Strictly as a commercial proposition, Wimp Jesus is a loser: the churches who go down that path are emptying out and dying. Those who believe in Christ the Redeemer are booming, and Mel Gibson has made a movie for them. If Hollywood was as savvy as it thinks it is, it would have beaten him to it. But it isn’t so it didn’t. And as most studio execs have never seen an evangelical Christian except in films where they turn out to be paedophiles or serial killers, it’s no wonder they’re baffled by The Passion’s success.

The picture opens in the Garden of Gethsemane with Christ’s arrest, in the midst of which a servant of the high priest gets his ear lopped off and, in the melee, is quietly healed by Jesus. (This is from Luke; the other three have the lopping but not the healing.) For Gibson, this is the point: Christ had power over His captors but didn’t use it, and His sacrifice is our salvation. To that end, the director’s come up with a structure that folds flashbacks of Jesus’ life into the two hours of scourging and crucifixion, presumably to remind us that it’s through the “violent end” that the “gentle teaching” becomes universal truth.

Sometimes this works very well: the Last Supper – “This is my body, this is my blood” – is intercut with the pulpy wounds of the real body, the rivers of real blood, and has a rare intensity. The idea of embracing Christ’s life within His death is smart moviemaking, and a suppler director would have done more with it. But Gibson is something of a stolid storyteller and his picture settles into an almost mechanical rhythm: flaying – flashback – beating - flashback – nailing – flashback. Jim Caviezel is a physically conventional Jesus, whose lean, rangy body seems to have been selected on the basis of how it looks when battered and bloody. He’s okay in the pre-arrest scenes, except for a strange decision to do the Sermon on the Mount as a Richard Gere impression, all rueful smiles and fussy hand gestures.

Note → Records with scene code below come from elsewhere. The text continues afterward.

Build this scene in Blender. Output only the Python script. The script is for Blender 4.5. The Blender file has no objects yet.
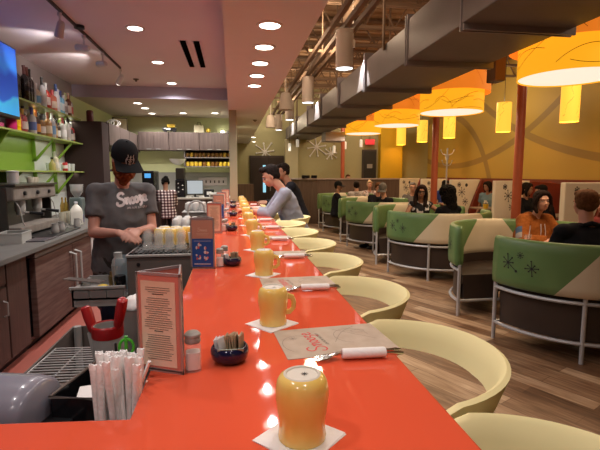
import bpy, bmesh, math, random
from mathutils import Vector, Matrix, Euler
from mathutils.bvhtree import BVHTree
random.seed(7)
PI = math.pi
R = math.radians
COL = bpy.context.scene.collection
V = Vector

# ------------------------------------------------------------------ camera
HC = 1.54
YAW, PITCH, F = R(8.54), R(6.46), 450.0
cd = bpy.data.cameras.new('camera'); cam = bpy.data.objects.new('camera', cd); COL.objects.link(cam)
cam.location = (0, 0, HC); cam.rotation_euler = (PI/2 - PITCH, 0, -YAW)
cd.sensor_width = 36; cd.lens = 27.0; cd.clip_start = .02; cd.clip_end = 100
bpy.context.scene.camera = cam
_CM = cam.rotation_euler.to_matrix()

def U(px, py, axis, val):
    """the place in the room seen at a picture position, on the plane axis = val"""
    d = _CM @ V(((px-300)/F, (225-py)/F, -1))
    o = V((0, 0, HC)); i = 'xyz'.index(axis)
    return o + d*((val-o[i])/d[i])

# ------------------------------------------------------------------ materials
MATS = {}
def mat(name, col, rough=.5, metal=0.0, emit=0.0, ecol=None, var=0.0, vscale=8.0, bump=0.0, bscale=60.0,
        trans=0.0, coat=0.0, spec=.5, alpha=1.0, ior=1.45):
    if name in MATS: return MATS[name]
    m = bpy.data.materials.new(name); m.use_nodes = True
    nt = m.node_tree; b = nt.nodes['Principled BSDF']
    c = tuple(col) + (1,)
    b.inputs['Base Color'].default_value = c
    b.inputs['Roughness'].default_value = rough
    b.inputs['Metallic'].default_value = metal
    b.inputs['Specular IOR Level'].default_value = spec
    b.inputs['IOR'].default_value = ior
    if coat: b.inputs['Coat Weight'].default_value = coat; b.inputs['Coat Roughness'].default_value = .08
    if trans: b.inputs['Transmission Weight'].default_value = trans
    if alpha < 1: b.inputs['Alpha'].default_value = alpha
    if emit:
        b.inputs['Emission Color'].default_value = tuple(ecol or col) + (1,)
        b.inputs['Emission Strength'].default_value = emit
    tc = nt.nodes.new('ShaderNodeTexCoord')
    if var or not emit:
        n = nt.nodes.new('ShaderNodeTexNoise'); n.inputs['Scale'].default_value = vscale
        n.inputs['Detail'].default_value = 4
        nt.links.new(tc.outputs['Object'], n.inputs['Vector'])
        mx = nt.nodes.new('ShaderNodeMix'); mx.data_type = 'RGBA'
        v = var or .03
        mx.inputs[6].default_value = tuple(max(0, x*(1-v)) for x in col) + (1,)
        mx.inputs[7].default_value = tuple(min(1, x*(1+v)) for x in col) + (1,)
        nt.links.new(n.outputs['Fac'], mx.inputs[0]); nt.links.new(mx.outputs[2], b.inputs['Base Color'])
    if bump:
        n2 = nt.nodes.new('ShaderNodeTexNoise'); n2.inputs['Scale'].default_value = bscale
        nt.links.new(tc.outputs['Object'], n2.inputs['Vector'])
        bp = nt.nodes.new('ShaderNodeBump'); bp.inputs['Strength'].default_value = bump
        bp.inputs['Distance'].default_value = .01
        nt.links.new(n2.outputs['Fac'], bp.inputs['Height']); nt.links.new(bp.outputs['Normal'], b.inputs['Normal'])
    MATS[name] = m
    return m

def ramp(nt, fac, stops):
    r = nt.nodes.new('ShaderNodeValToRGB'); nt.links.new(fac, r.inputs['Fac'])
    cr = r.color_ramp
    while len(cr.elements) < len(stops): cr.elements.new(.5)
    for e, (p, c) in zip(cr.elements, stops): e.position = p; e.color = tuple(c) + (1,)
    return r.outputs['Color']

def mapped(nt, scale=(1,1,1), rot=(0,0,0)):
    tc = nt.nodes.new('ShaderNodeTexCoord'); mp = nt.nodes.new('ShaderNodeMapping')
    mp.inputs['Scale'].default_value = scale; mp.inputs['Rotation'].default_value = rot
    nt.links.new(tc.outputs['Object'], mp.inputs['Vector'])
    return mp.outputs['Vector']

def noisecol(name, stops, scale=(1,1,1), nscale=5, rough=.5, detail=5, rot=(0,0,0), metal=0, bump=0, coat=0, distort=0):
    if name in MATS: return MATS[name]
    m = mat(name, stops[0][1], rough, metal, coat=coat); nt = m.node_tree; b = nt.nodes['Principled BSDF']
    n = nt.nodes.new('ShaderNodeTexNoise'); n.inputs['Scale'].default_value = nscale
    n.inputs['Detail'].default_value = detail; n.inputs['Distortion'].default_value = distort
    nt.links.new(mapped(nt, scale, rot), n.inputs['Vector'])
    nt.links.new(ramp(nt, n.outputs['Fac'], stops), b.inputs['Base Color'])
    if bump:
        bp = nt.nodes.new('ShaderNodeBump'); bp.inputs['Strength'].default_value = bump
        nt.links.new(n.outputs['Fac'], bp.inputs['Height']); nt.links.new(bp.outputs['Normal'], b.inputs['Normal'])
    return m

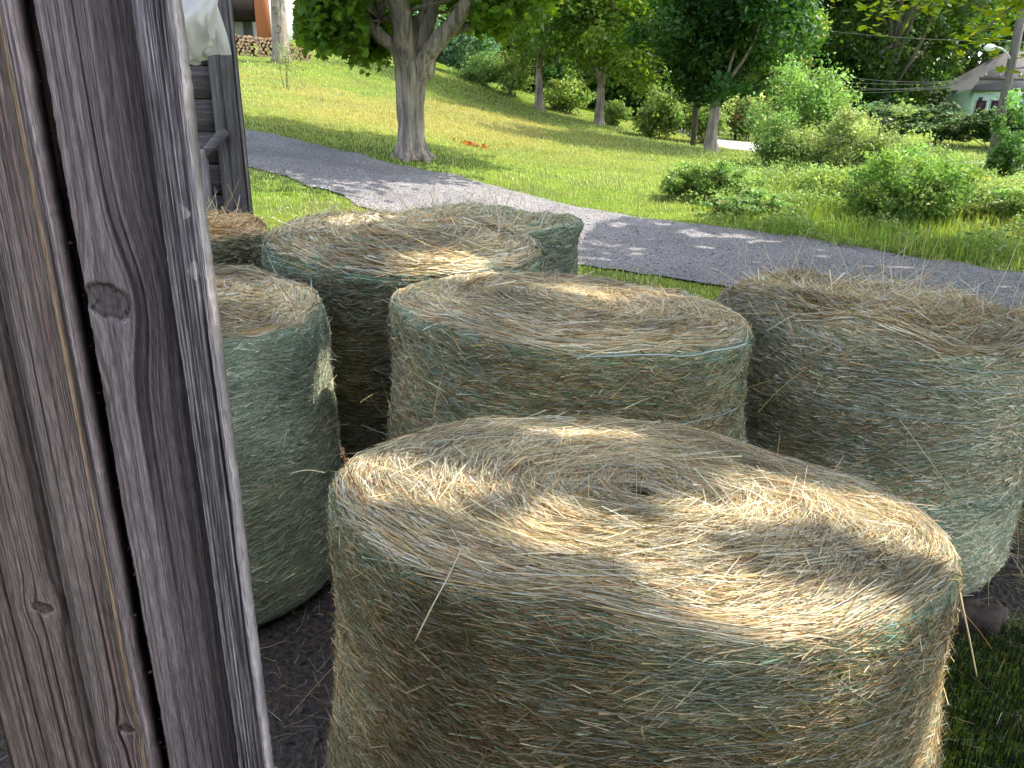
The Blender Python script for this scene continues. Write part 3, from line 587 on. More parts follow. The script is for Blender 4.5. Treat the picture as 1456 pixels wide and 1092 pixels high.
# unseen barn wall and roof behind the camera, added to block sky light
bn = empty('barn', (0, -1.7, 0), 'unseen barn wall and roof behind the view, added to block sky light', 'barn')
mb = MB()
for k in range(46): mb.box((-5+k*.19, -.03+.004*(k % 3), -.1), (-5+k*.19+.182, 0, 4.2), tuple([.7+.3*RNG.random()]*3), jit=.002)
mb.build('wall', M_SHED, bn)
mb = MB(); mb.box((-5.2, -3, 4.2), (4.0, .25, 4.26), (.5, .45, .42)); mb.build('roof', M_SHED, bn)
#@@END_WALL

#@@SHED
# ------------------------------------------------------------------ shed corner, plastic sheet
SY = 5.6
sh = empty('shed', (at(330, 200, SY)[0], SY, .05), 'grey unpainted shed corner of horizontal boards behind the hay bales', 'shed')
def loc(p): return np.array([p[0]-sh.location[0], p[1]-sh.location[1], p[2]-sh.location[2]])
xr = at(345, 200, SY)[0]-sh.location[0]; xm = at(316, 150, SY)[0]-sh.location[0]; xl = xm-2.2
mb = MB()
for k in range(16):
    z = k*.215; mb.box((xl, .06, z), (xm+.05, .085, z+.205), tuple([.75+.35*RNG.random()]*3), jit=.003)
mb.build('wall', M_SHEDH, sh)
mb = MB(); mb.box((xl, .10, 0), (xr-.02, .12, 3.2), (.25, .25, .25)); mb.add([(xr-.02, .13, 0), (xr-1.7, 3.6, 0), (xr-1.7, 3.6, 3.2), (xr-.02, .13, 3.2), (xr-.06, .13, 0), (xr-1.74, 3.6, 0), (xr-1.74, 3.6, 3.2), (xr-.06, .13, 3.2)], np.array([(0, 1, 2, 3), (7, 6, 5, 4), (0, 3, 7, 4), (3, 2, 6, 7)]), (.8, .8, .8)); mb.build('inner_wall', M_SHED, sh)
for a, c_, y_, tn in [(xm-.065, xm+.012, 0, .95), (xm+.018, xm+.10, -.012, .7), (xm+.105, xr, .004, .85)]:
    mb = MB(); mb.box((a, y_, -.05), (c_, y_+.045, 3.2), (tn, tn, tn*1.02), jit=.002); mb.build('corner_post', M_SHED, sh)
mb = MB()
for k in range(14): mb.box((xl-.1+k*.17, -.45, 3.2+.001*k), (xl+.06+k*.17, .12+max(0, (13-k))*.4, 3.225+.001*k), (.7, .65, .6))
mb.build('roof', M_SHED, sh)
mb = MB(); A = loc(at(250, 4, SY-.3)); mb.box((A[0]-1.2, -.32, A[2]-.02), (xm+.02, -.28, A[2]+.13), (1.1, .9, .85), jit=.004); mb.build('fascia', M_SHEDH, sh)
mb = MB(); A = loc(at(297, 300, SY)); mb.box((A[0]-.08, -.09, 0), (A[0]+.055, -.05, loc(at(297, 212, SY))[2]), (1.1, 1.1, 1.15), jit=.003); mb.build('plank', M_SHED, sh)
B_ = loc(at(303, 195, SY)); mb = MB(); mb.box((-.03, -.02, -.1), (.03, .02, .18), (1, 1, 1.05), Matrix.Translation((B_[0]-.02, -.06, B_[2]-.08)) @ Matrix.Rotation(.8, 4, 'Y')); mb.build('brace', M_SHEDH, sh)
# plastic sheet, bunched and torn, hanging from the fascia
m, n, b, out = newmat('plastic_sheet'); b.inputs['Base Color'].default_value = (.62, .62, .63, 1); b.inputs['Roughness'].default_value = .35
t = N(n, 'ShaderNodeBsdfTranslucent'); t.inputs[0].default_value = (.75, .72, .66, 1); mx = N(n, 'ShaderNodeMixShader'); mx.inputs[0].default_value = .4
n.links.new(b.outputs[0], mx.inputs[1]); n.links.new(t.outputs[0], mx.inputs[2]); n.links.new(mx.outputs[0], out.inputs[0]); M_PLAST = m
TY = SY-.5
def sheet(pts_top, pts_bot, Y, nu=70, nv=50, seed=0, fold=.05):
    u = np.linspace(0, 1, nu); v = np.linspace(0, 1, nv); T = np.array([at(a, b2, Y) for a, b2 in pts_top]); Bt = np.array([at(a, b2, Y) for a, b2 in pts_bot])
    T = np.stack([np.interp(u, np.linspace(0, 1, len(T)), T[:, k]) for k in range(3)], 1); Bt = np.stack([np.interp(u, np.linspace(0, 1, len(Bt)), Bt[:, k]) for k in range(3)], 1)
    P = T[None]*(1-v)[:, None, None]+Bt[None]*v[:, None, None]; U, Vv = np.meshgrid(u, v)
    P[..., 1] += -fold*1.6*np.sin(Vv*PI)*np.sin(U*PI)**.6+fold*(np.sin(U*15+3*Vv+seed)*.35*Vv+.55*fbm(U*2.2+seed, Vv*1.6, seed, 3)+.25*np.sin(U*34+5*Vv+seed)*Vv*(1-Vv)); P[..., 2] += fold*.12*fbm(U*5, Vv*4+seed, 2.)
    i = np.arange(nv-1)[:, None]*nu; j = np.arange(nu-1)[None]
    return P.reshape(-1, 3), np.stack([i+j, i+j+1, i+nu+j+1, i+nu+j], -1).reshape(-1, 4)
mb = MB(); mb.add(*sheet([(215, -12), (312, -8)], [(235, 88), (262, 90), (285, 82), (300, 62), (305, 52)], TY, seed=1, fold=.13)); mb.add(*sheet([(285, 2), (309, 6)], [(296, 78), (329, 78)], TY+.10, seed=4, fold=.04)); mb.add(*sheet([(262, 88), (300, 62)], [(280, 94), (302, 76)], TY+.05, seed=9, fold=.05))
tag(mb.build('plastic_sheet', M_PLAST, None, True), 'torn white plastic sheet bunched under the shed eave', 'sheet')
#@@END_SHED

#@@TREES
# ------------------------------------------------------------------ big maple beside the driveway
TYm = 16.8; tb = on_ground(586, 222, TYm)
mt = empty('maple_tree', tb, 'large sunlit maple with a thick ridged trunk beside the driveway', 'tree')
def ml(px, py, Y=TYm): p = at(px, py, Y); return p-tb
mb = MB(); zs = [(586, 226, 31), (586, 221, 25.5), (585, 212, 21.5), (584, 190, 20), (584, 160, 20.5), (584, 130, 21.5), (584, 105, 23.5), (585, 92, 24), (585, 80, 17), (585, 70, 9)]
P = np.array([ml(a, b2) for a, b2, _ in zs]); P[:, 1] = 0; R_ = np.array([q*.0132*TYm/16.5 for *_, q in zs])
Pn = resample(np.column_stack([P, R_]), 30); mb.tube(Pn[:, :3], Pn[:, 3], 48, rough=.13)
for a_ in (.3, 1.3, 2.5, 3.6, 4.6, 5.5):
    dx_, dy_ = math.cos(a_), math.sin(a_); mb.tube(np.array([[dx_*.18, dy_*.18, .62], [dx_*.22, dy_*.22, .30], [dx_*.32, dy_*.32, .08], [dx_*.46, dy_*.46, -.03], [dx_*.60, dy_*.60, -.14]]), [.06, .08, .08, .06, .03], 9, rough=.2)
k = ml(606, 98); mb.tube(np.array([k+[-.15, 0, -.25], k+[.02, -.02, -.05], k+[.05, 0, .1], k+[0, 0, .3]]), [.08, .17, .18, .10], 12, rough=.3)
for pts, r0, r1 in [([(582, 112), (573, 88), (556, 62), (535, 45), (512, 14), (480, -30)], .17, .07), ([(584, 115), (581, 85), (576, 55), (574, 20), (566, -20), (552, -90)], .25, .16), ([(588, 112), (592, 85), (600, 60), (612, 15), (622, -50), (640, -120)], .20, .12),
                    ([(591, 118), (600, 92), (620, 62), (645, 38), (668, 5), (700, -50)], .22, .11), ([(606, 75), (628, 52), (662, 36), (700, 20), (760, -20)], .12, .05), ([(590, 60), (592, 30), (606, 5), (610, -60)], .12, .07), ([(540, 48), (520, 42), (496, 38), (470, 46)], .06, .03)]:
    yy = RNG.uniform(-.6, .6); Q = np.array([ml(a, b2)+np.array([0, yy*i_/4, 0]) for i_, (a, b2) in enumerate(pts)]); Q = resample(Q, 14); Q[1:-1] += RNG.normal(0, .02, (12, 3)); mb.tube(Q, np.linspace(r0, r1, 14), 12, rough=.15)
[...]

The dialogue is Aramaic and Latin, but there’s not a lot of it and actresses like Maia Morgenstern (Mary) and Monica Bellucci (Mary Magdalene) seem to have been chosen for their anguished facial gestures and ability to reflect Christ’s pain rather than their command of language. Miss Bellucci, the sexpot schoolmarm in Malena, is the nearest thing to a big name in a cast of unknowns. It’s surely the right idea not to have famous faces distracting from the story (as they did in the old-time Hollywood biblical epics) but it’s less effective than it might be because, even though they’re played by obscure actors, almost everybody looks exactly like a central-casting version of whoever he’s meant to be – Caiaphas, Pontius Pilate and his missus; Barrabas is a scurvy, tongue-wiggling cartoon.

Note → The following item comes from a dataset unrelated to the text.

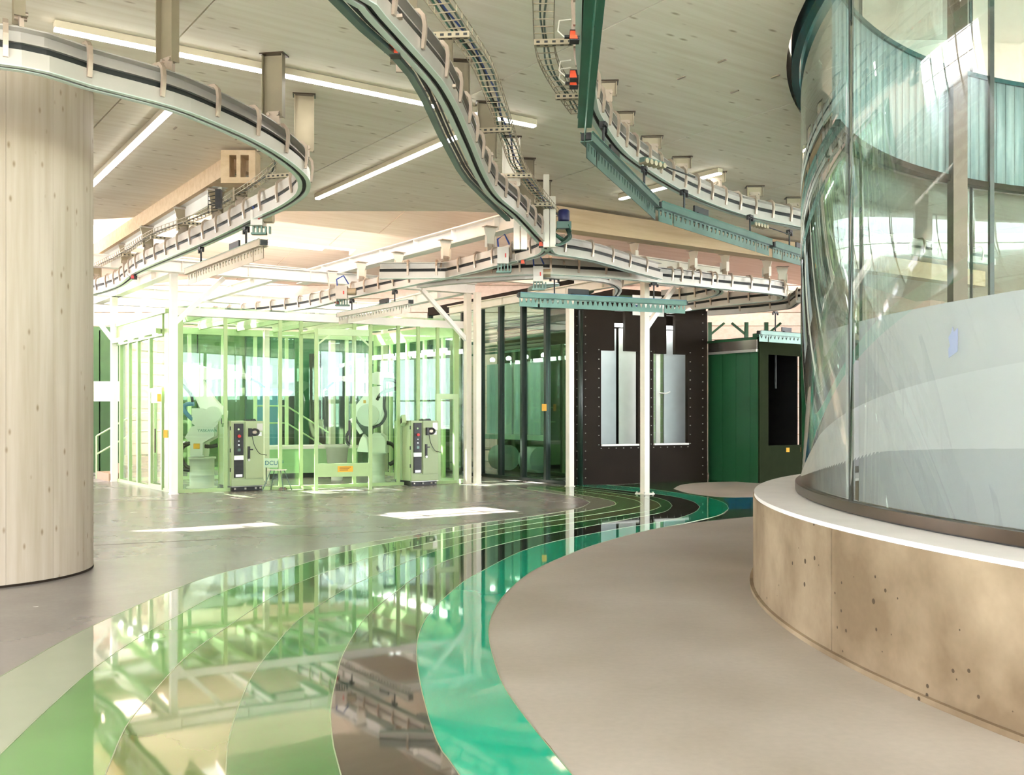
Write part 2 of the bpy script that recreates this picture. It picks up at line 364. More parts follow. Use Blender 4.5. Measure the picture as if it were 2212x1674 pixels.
o = link('floor_patch', blob([(1455,1056),(1480,1046),(1560,1041),(1700,1042),(1800,1048),(1800,1070),(1650,1074),(1560,1074),(1490,1066)], .0045).mesh('floor_patch'), M['pad'], fl); o['label'] = 'beige concrete island beside the green booth'
# matt concrete pad to the right of the bands
c7 = CUR[7][0]; mb = MB(); n = 0
cut = [p for p in c7 if p.x < G(1540,1116).x+.01 or True]
far_pts = [G(1633,1115), G(1800,1100), Vector((20, 14, 0)), Vector((30, 6, 0)), Vector((30,-10,0)), Vector((c7[0].x,-10,0))]
c7b = resample(smooth_curve([c7[0]]+[G(x,y) for x,y in EDGE[7][:12]]+[G(1492,1130)], 8), 90)
poly = [Vector((p.x,p.y,0)) for p in c7b]+far_pts
n = len(poly); mb.add([(p.x,p.y,.003) for p in poly]+[(p.x,p.y,-.02) for p in poly], [tuple(range(n))]+[(i,(i+1)%n,n+(i+1)%n,n+i) for i in range(n)])
me = mb.mesh('floor_pad'); bm = bmesh.new(); bm.from_mesh(me); bmesh.ops.triangulate(bm, faces=[f for f in bm.faces if len(f.verts) > 4]); bm.to_mesh(me); bm.free()
o = link('floor_pad', me, M['pad'], fl); o['label'] = 'matt beige concrete floor beside the curved plinth'
# saw cut joints in the left concrete
for pa, pb in (((203,1178),(900,1144)), ((203,1085),(620,1074)), ((900,1139),(1200,1112))):
    a, b = G(*pa), G(*pb); mb = MB(); mb.bar((a.x,a.y,.001),(b.x,b.y,.001), .012, .004); link('joint', mb.mesh('joint'), M['joint'], fl)

# ------------------------------------------------------------------ slab ceiling in timber panels
deps = lambda: bpy.context.evaluated_depsgraph_get()
def prism_mesh(poly, z0, z1, name='cutter'):
    mb = MB(); n = len(poly); mb.add([(p[0],p[1],z0) for p in poly]+[(p[0],p[1],z1) for p in poly], [tuple(range(n))[::-1], tuple(range(n,2*n))]+[(i,(i+1)%n,n+(i+1)%n,n+i) for i in range(n)]); return mb.mesh(name)
SE = [Z(200,474,CEIL), Z(600,456,CEIL), Z(985,456,CEIL), Z(1175,464,CEIL), Z(1250,475,CEIL), Z(1450,506,CEIL), Z(1640,545,CEIL)]
outline = [(-22,-5.6),(24,-5.6),(24,34),(14,31)]+[(p.x,p.y) for p in SE[::-1]]+[(-22,16.3)]
hole = [(DC.x+(RG+.13)*math.cos(2*PI*i/160), DC.y+(RG+.13)*math.sin(2*PI*i/160)) for i in range(160)]
co = link('cut_a', prism_mesh(outline, CEIL-.5, CEIL+.9), None); ch = link('cut_b', prism_mesh(hole, CEIL-.6, CEIL+1.0), None)
ceil_root = None
W = 2.9; GAP = .008; PL = 11.5
ceiling = bpy.data.objects.new('ceiling', None); COL.objects.link(ceiling); ceiling['kind'] = 'structure'
for i in range(-9, 14):
    for j in range(-4, 6):
        v0, v1 = i*W+GAP-.35, (i+1)*W-GAP-.35; shift = (i % 2)*4.1; u0, u1 = j*PL+GAP+shift, (j+1)*PL-GAP+shift
        q = [V*v0+U*u0, V*v1+U*u0, V*v1+U*u1, V*v0+U*u1]
        c = sum(q, Vector())/4
        if not (-24 < c.x < 33 and -13 < c.y < 33): continue
        tmp = link('panel', prism_mesh([(p.x,p.y) for p in q], CEIL, CEIL+.4), None)
        m1 = tmp.modifiers.new('a','BOOLEAN'); m1.operation = 'INTERSECT'; m1.object = co; m1.solver = 'EXACT'
        if (c-DC).length < RG+PL*.9: m2 = tmp.modifiers.new('b','BOOLEAN'); m2.operation = 'DIFFERENCE'; m2.object = ch; m2.solver = 'EXACT'
        me = bpy.data.meshes.new_from_object(tmp.evaluated_get(deps())); bpy.data.objects.remove(tmp)
        if len(me.polygons) < 4: continue
        me.materials.clear(); me.name = 'panel'; link('panel', me, M['ceil'], ceiling)
for o in (co, ch): bpy.data.objects.remove(o)
# small dark fittings and knots in the slab
for px in ((1472,168),(1587,198),(1560,132),(1675,165),(378,277),(512,300)):
    p = Z(px[0], px[1], CEIL-.004); mb = MB(); mb.bar(p+U*.05, p-U*.05, .022, .01)
    o = link('ceiling_slot', mb.mesh('ceiling_slot'), M['bracket'], ceiling)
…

That’s another limitation of Mel’s movie. Although they’re speaking Aramaic and Latin, its real language is Hollywooden. So, for example, one of the flashbacks shows Jesus the carpenter making what seems to Mary like a “tall” table. Jesus explains that it’s for a rich man who likes to eat sitting down on “chairs” and mimes the position. “This will never catch on,” says Mary. More problematic are the troll extras from Harry Potter and Lord Of The Rings who haunt Judas, and the weird figure stalking Jesus - I know who he’s meant to be, but he looks like a cross between Nosferatu and Jessica Lange in All That Jazz. Worst of all are the Roman soldiers who torture Jesus and laugh and spit and jeer like corrupt banana-republic cops in an action movie. Regardless of whether that’s a slur on one of the great empires of our civilization, it serves Gibson poorly: the sins that Jesus died for are our everyday ones, not the worst excesses of an Amnesty International report. A brisker, more professional soldiery would have made the point better.

But that’s nitpicking. Mel Gibson was driven by his own passion to make a movie that speaks to millions of people. As I said a couple of weeks back, if it’s not the Jesus movie you’d have made, then go make your own. I saw it on a Monday night full house – a rare event in itself – and the crowd was rapt and eerily hushed, except for the occasional sob. It’s true that if you don’t believe that Christ’s death on the cross is the central event in His time on earth then Mel’s telling won’t convince you and the film will look, as it does to Christopher Hitchens, like an S&M flayfest. One can regard this as a criticism of Gibson. On the other hand, all manner of movies – Star Wars, X-Men 2 – leave you cold if you’re not already a devotee. For millions of people, Mel Gibson shows them their Jesus and their salvation.